さて、この面接内容を読み取って、何をお感じになりましたでしょうか。他校の面接内容も、多かれ少なかれ、類似した質問がみられます。子どもには、普段の生活の中で経験する遊びやお手伝いについて問いかけ、答えた内容について別の質問をするといった形で行われています。特にここで注意すべきは、質問に答えたらそれで終わりではなく、その答えた内容について、新たな質問が行われるという点です。ですから、答えを丸暗記するような練習ではあまり意味がないということがおわかりいただけたと思います。「遊び」にしても「お手伝い」にしても、どんな質問をされても答えていけるような、普段からの話し合いが必要です。次に父親に対する質問です。当然のことですが志望理由を聞かれていますが、その前提として、学校の教育方針の一つについて考えを述べさせたり、ご家庭独自の教育方針を子どもにどのように伝えていくかといった、極めて具体的な子育ての在り方が問われています。また、母親に向けた「主体性をどう育てるか」や「自己肯定感を高めるためにどのようにしているか」といった、やや抽象的な質問でありながら、しかし具体的な解決策を求めているところは特筆すべきです。それは、裏返せば入学後の子どもたちの様子を見て、主体性に欠ける子や自己肯定感が持てない子が多くみられるという学校側の苦悩を表しています。最後に行われる親子3人による相談とその発表は、この学校独特の方法だと思いますが、ここで問われているのは、子どもが発表した内容ではなく、話し合いを通してみられるそれぞれのご家庭が醸し出す雰囲気を見て、子育ての背景を具体的に見ようとしているのだと思います。ご両親の信頼関係、親の子どもに対するかかわり方、子の親に対する姿勢、それこそが家庭教育の実態なのです。その結果と行動観察で見られる子どもの自立性や主体性が関連づけられてみられているのでしょう。

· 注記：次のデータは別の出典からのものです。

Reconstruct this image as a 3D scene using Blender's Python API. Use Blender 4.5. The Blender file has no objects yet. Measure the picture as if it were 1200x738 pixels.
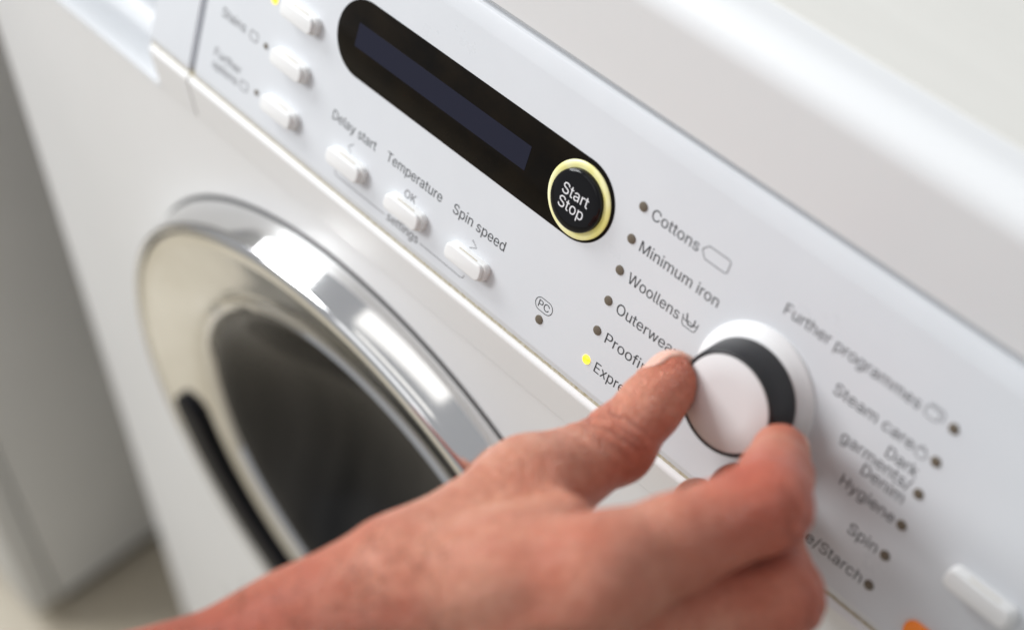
import bpy, bmesh, math, random
import numpy as np
from mathutils import Matrix, Vector

random.seed(7)
S = bpy.context.scene
COL = S.collection
MM = 0.001

# ------------------------------------------------------------------ frames
# World: X along the machine front, Y into the machine, Z up, floor at z = 0.
# The slanted control panel has its own frame (u right, v up the slope, n out),
# with its origin at the knob axis, 770 mm above the floor.
TILT = math.radians(22.5)
sT, cT = math.sin(TILT), math.cos(TILT)
KZ = 0.770
PANEL = Matrix(((1, 0, 0, 0), (0, sT, -cT, 0), (0, cT, sT, KZ), (0, 0, 0, 1)))
I4 = Matrix.Identity(4)


def pw(u, v, n):
    """panel millimetres -> world metres"""
    return PANEL @ Vector((u * MM, v * MM, n * MM))


# ------------------------------------------------------------------ camera
cam_d = bpy.data.cameras.new('camera')
cam = bpy.data.objects.new('camera', cam_d)
COL.objects.link(cam)
S.camera = cam
right = Vector((0.68231298, 0.7309983, -0.00951281))
upv = Vector((-0.54878514, 0.52074565, 0.65395629))
fwd = Vector((-0.4829947, 0.44098239, -0.75647251))
cam.matrix_world = Matrix((
    (right.x, upv.x, -fwd.x, 0.17411), (right.y, upv.y, -fwd.y, -0.25898),
    (right.z, upv.z, -fwd.z, 0.38799 + KZ), (0, 0, 0, 1)))
cam_d.sensor_width = 36
cam_d.sensor_fit = 'HORIZONTAL'
cam_d.lens = 56.23
cam_d.clip_start = 0.01
cam_d.clip_end = 50
cam_d.dof.use_dof = True
cam_d.dof.focus_distance = 0.537
cam_d.dof.aperture_fstop = 4.2

# ------------------------------------------------------------------ light
W = bpy.data.worlds.new('World')
S.world = W
W.use_nodes = True
bg = W.node_tree.nodes['Background']
bg.inputs[0].default_value = (0.95, 0.965, 1.0, 1)
bg.inputs[1].default_value = 0.41


def area(name, loc, target, sx, sy, power, col):
    d = bpy.data.lights.new(name, 'AREA')
    d.shape = 'RECTANGLE'
    d.size, d.size_y, d.energy, d.color = sx, sy, power, col
    o = bpy.data.objects.new(name, d)
    COL.objects.link(o)
    o.location = loc
    o.rotation_euler = (Vector(target) - Vector(loc)).to_track_quat('-Z', 'Y').to_euler()
    return o


# a window of two sashes to the left of the machine, and a ceiling light
area('window_light', (-1.50, -0.10, 1.62), (-0.1, 0, 0.75), 0.42, 0.80, 18, (0.965, 0.985, 1.0))
area('window_light', (-1.34, -0.84, 1.62), (-0.1, 0, 0.75), 0.42, 0.80, 18.5, (0.965, 0.985, 1.0))
area('window_light', (-0.55, -1.75, 1.95), (-0.15, 0, 0.7), 1.3, 0.9, 3.5, (0.98, 0.99, 1.0))  # added frontal fill to brighten the machine front, not a known window
area('ceiling_light', (-0.25, -0.02, 2.35), (-0.25, -0.02, 0.75), 1.1, 0.20, 0.75, (1.0, 0.97, 0.92))
area('ceiling_light', (-0.20, -0.42, 2.35), (-0.20, -0.42, 0.75), 1.1, 0.20, 0.75, (1.0, 0.97, 0.92))

S.view_settings.view_transform = 'Standard'
S.view_settings.look = 'None'
S.view_settings.gamma = 1
S.view_settings.exposure = 0.06
S.view_settings.use_curve_mapping = False
S.cycles.max_bounces = 8
S.cycles.use_denoising = True


# ------------------------------------------------------------------ materials
def mat(name, base, rough=0.5, metal=0.0, **kw):
    m = bpy.data.materials.new(name)
    m.use_nodes = True
    b = m.node_tree.nodes['Principled BSDF']
    b.inputs['Base Color'].default_value = (*base, 1)
    b.inputs['Roughness'].default_value = rough
    b.inputs['Metallic'].default_value = metal
    for k, v in kw.items():
        k = k.replace('_', ' ')
        b.inputs[k].default_value = (*v, 1) if isinstance(v, tuple) and len(v) == 3 and 'Color' in k else v
    return m


def nodes(m):
    nt = m.node_tree
    return nt, nt.nodes['Principled BSDF'], nt.nodes.new, nt.links.new


def noise(nt, scale, detail=3, rough=0.5, stretch=None, coord='Object'):
    tc = nt.nodes.new('ShaderNodeTexCoord')
    n = nt.nodes.new('ShaderNodeTexNoise')
    n.inputs['Scale'].default_value = scale
    n.inputs['Detail'].default_value = detail
    n.inputs['Roughness'].default_value = rough
    src = tc.outputs[coord]
    if stretch:
        mp = nt.nodes.new('ShaderNodeMapping')
        mp.inputs['Scale'].default_value = stretch
        nt.links.new(src, mp.inputs['Vector'])
        src = mp.outputs['Vector']
    nt.links.new(src, n.inputs['Vector'])
    return n


def ramp(nt, src, p0, c0, p1, c1):
    r = nt.nodes.new('ShaderNodeValToRGB')
    e = r.color_ramp.elements
    e[0].position, e[1].position = p0, p1
    e[0].color, e[1].color = (*c0, 1), (*c1, 1)
    nt.links.new(src, r.inputs['Fac'])
    return r


def add_bump(m, scale, strength, dist=0.001, detail=3, stretch=None):
    nt, b, new, link = nodes(m)
    n = noise(nt, scale, detail, 0.55, stretch)
    bp = new('ShaderNodeBump')
    bp.inputs['Strength'].default_value = strength
    bp.inputs['Distance'].default_value = dist
    link(n.outputs['Fac'], bp.inputs['Height'])
    link(bp.outputs['Normal'], b.inputs['Normal'])
    return bp


def vary(m, c0, c1, scale, r0=None, r1=None, stretch=None):
    nt, b, new, link = nodes(m)
    n = noise(nt, scale, 5, 0.6, stretch)
    r = ramp(nt, n.outputs['Fac'], 0.3, c0, 0.7, c1)
    link(r.outputs['Color'], b.inputs['Base Color'])
    if r0 is not None:
        rr = ramp(nt, n.outputs['Fac'], 0.3, (r0,) * 3, 0.7, (r1,) * 3)
        link(rr.outputs['Color'], b.inputs['Roughness'])


M = {}
M['panel'] = mat('panel_plastic', (0.80, 0.80, 0.80), 0.30)
vary(M['panel'], (0.675, 0.695, 0.72), (0.695, 0.715, 0.74), 40, 0.27, 0.34)
add_bump(M['panel'], 900, 0.06, 0.0003)
M['enamel'] = mat('white_enamel', (0.78, 0.78, 0.775), 0.34, Specular_IOR_Level=0.25)
vary(M['enamel'], (0.815, 0.815, 0.81), (0.835, 0.835, 0.83), 9, 0.30, 0.40)
add_bump(M['enamel'], 260, 0.05, 0.0004)
M['lidedge'] = mat('lid_edge', (0.83, 0.84, 0.845), 0.36)
add_bump(M['lidedge'], 300, 0.04, 0.0004)
M['lid'] = mat('lid_laminate', (0.80, 0.80, 0.785), 0.42)
vary(M['lid'], (0.755, 0.745, 0.70), (0.785, 0.775, 0.73), 60, 0.38, 0.46, (0.15, 1, 1))
add_bump(M['lid'], 700, 0.12, 0.0005, 3, (0.25, 1, 1))
M['white'] = mat('button_plastic', (0.82, 0.82, 0.81), 0.32)
add_bump(M['white'], 1500, 0.05, 0.0002)
M['seam'] = mat('dirty_seam', (0.45, 0.43, 0.38), 0.8)
nt, b, new, link = nodes(M['seam'])
n1 = noise(nt, 520, 6, 0.75)
r1 = ramp(nt, n1.outputs['Fac'], 0.40, (0.42, 0.36, 0.22), 0.62, (0.62, 0.60, 0.52))
link(r1.outputs['Color'], b.inputs['Base Color'])
M['gapdark'] = mat('brown_gap', (0.22, 0.20, 0.17), 0.8)
M['gap2'] = mat('grey_gap_floor', (0.62, 0.62, 0.66), 0.5)
M['grime'] = mat('brown_grime', (0.46, 0.39, 0.26), 0.8)
M['gap'] = mat('gap_shadow_plastic', (0.5, 0.5, 0.5), 0.6)
M['ink'] = mat('printed_ink', (0.045, 0.05, 0.055), 0.5)
M['inklight'] = mat('grey_printed_ink', (0.10, 0.10, 0.105), 0.5)
M['blackglass'] = mat('black_gloss_window', (0.006, 0.005, 0.004), 0.12)
vary(M['blackglass'], (0.005, 0.0045, 0.004), (0.011, 0.008, 0.005), 55, 0.10, 0.2)
M['blackglass'].node_tree.nodes['Principled BSDF'].inputs['Specular IOR Level'].default_value = 0.1
M['lcd'] = mat('lcd_glass', (0.019, 0.020, 0.034), 0.16, Specular_IOR_Level=0.12)
M['blackcap'] = mat('black_button_cap', (0.005, 0.005, 0.006), 0.06, Specular_IOR_Level=0.3)
M['glow'] = mat('glowing_yellow_ring', (0.75, 0.72, 0.36), 0.3, Emission_Color=(1.0, 0.88, 0.22), Emission_Strength=0.16)
nt, b, new, link = nodes(M['glow'])
n1 = noise(nt, 120, 2, 0.5)
r1 = ramp(nt, n1.outputs['Fac'], 0.35, (0.80, 0.79, 0.55), 0.68, (0.72, 0.68, 0.24))
link(r1.outputs['Color'], b.inputs['Base Color'])
M['led'] = mat('unlit_led', (0.14, 0.115, 0.085), 0.4)
M['ledlit'] = mat('lit_yellow_led', (0.9, 0.7, 0.05), 0.3, Emission_Color=(1.0, 0.62, 0.02), Emission_Strength=1.15)
nt, b, new, link = nodes(M['ledlit'])
n1 = noise(nt, 700, 1, 0.5)
r1 = ramp(nt, n1.outputs['Fac'], 0.42, (1.0, 0.52, 0.0), 0.62, (1.0, 0.80, 0.08))
link(r1.outputs['Color'], b.inputs['Emission Color'])
M['orange'] = mat('orange_lens', (0.80, 0.20, 0.02), 0.25, Emission_Color=(1.0, 0.25, 0.01), Emission_Strength=0.12)
M['lettering'] = mat('white_lettering', (0.80, 0.80, 0.82), 0.5)
M['rubber'] = mat('black_grip', (0.012, 0.012, 0.014), 0.42)
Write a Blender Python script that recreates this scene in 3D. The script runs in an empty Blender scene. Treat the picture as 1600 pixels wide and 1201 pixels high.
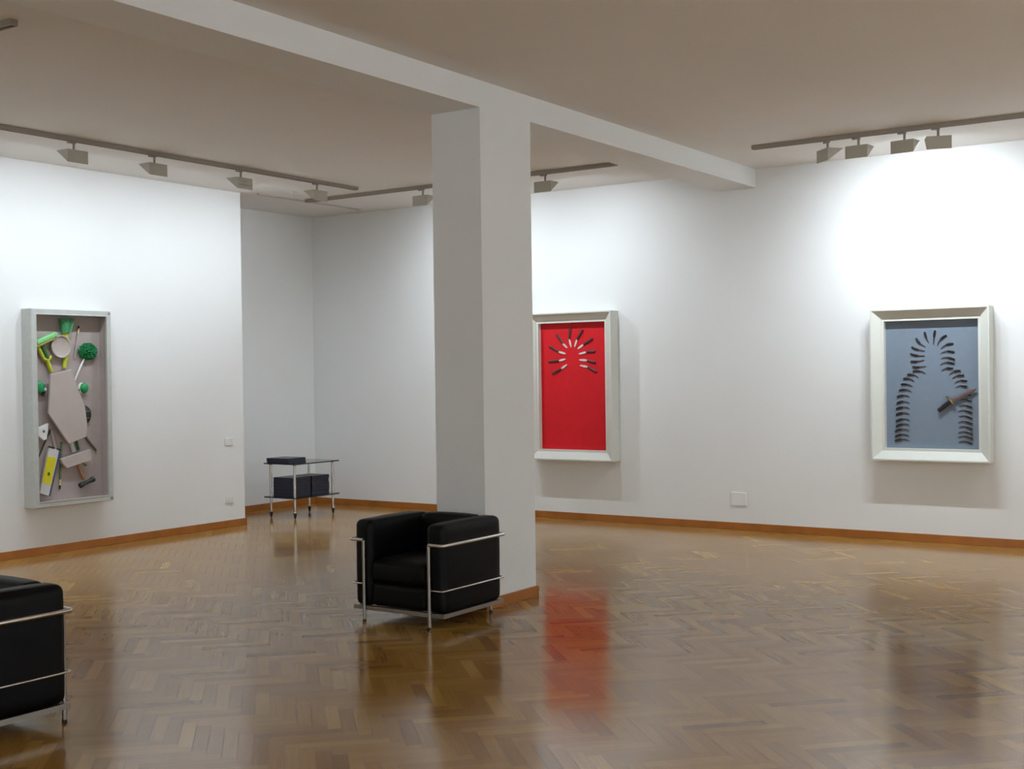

面接試験だから「問われた質問に正確に答えていけばいい」というものではありません。この学校の三者への質問内容を関連付けてみると、これまでの子育てをどのようにしてこられたのか、まさにご家庭で実践されてきたその家庭独自の教育方針が何であるのかをできるだけ具体的にお伝えするということが何よりも大事であるということがわかります。模範解答があるわけではありません。立派な答えを求めているわけでもありません。それぞれのご家庭の、その家庭らしさを学校側にどう伝えるか。それが面接試験のポイントです。お父さまが質問を受けているときにお母さまの表情が観察されているのは、そこに借り物ではない確固たる信念と信頼関係があるかどうかが見られているからです。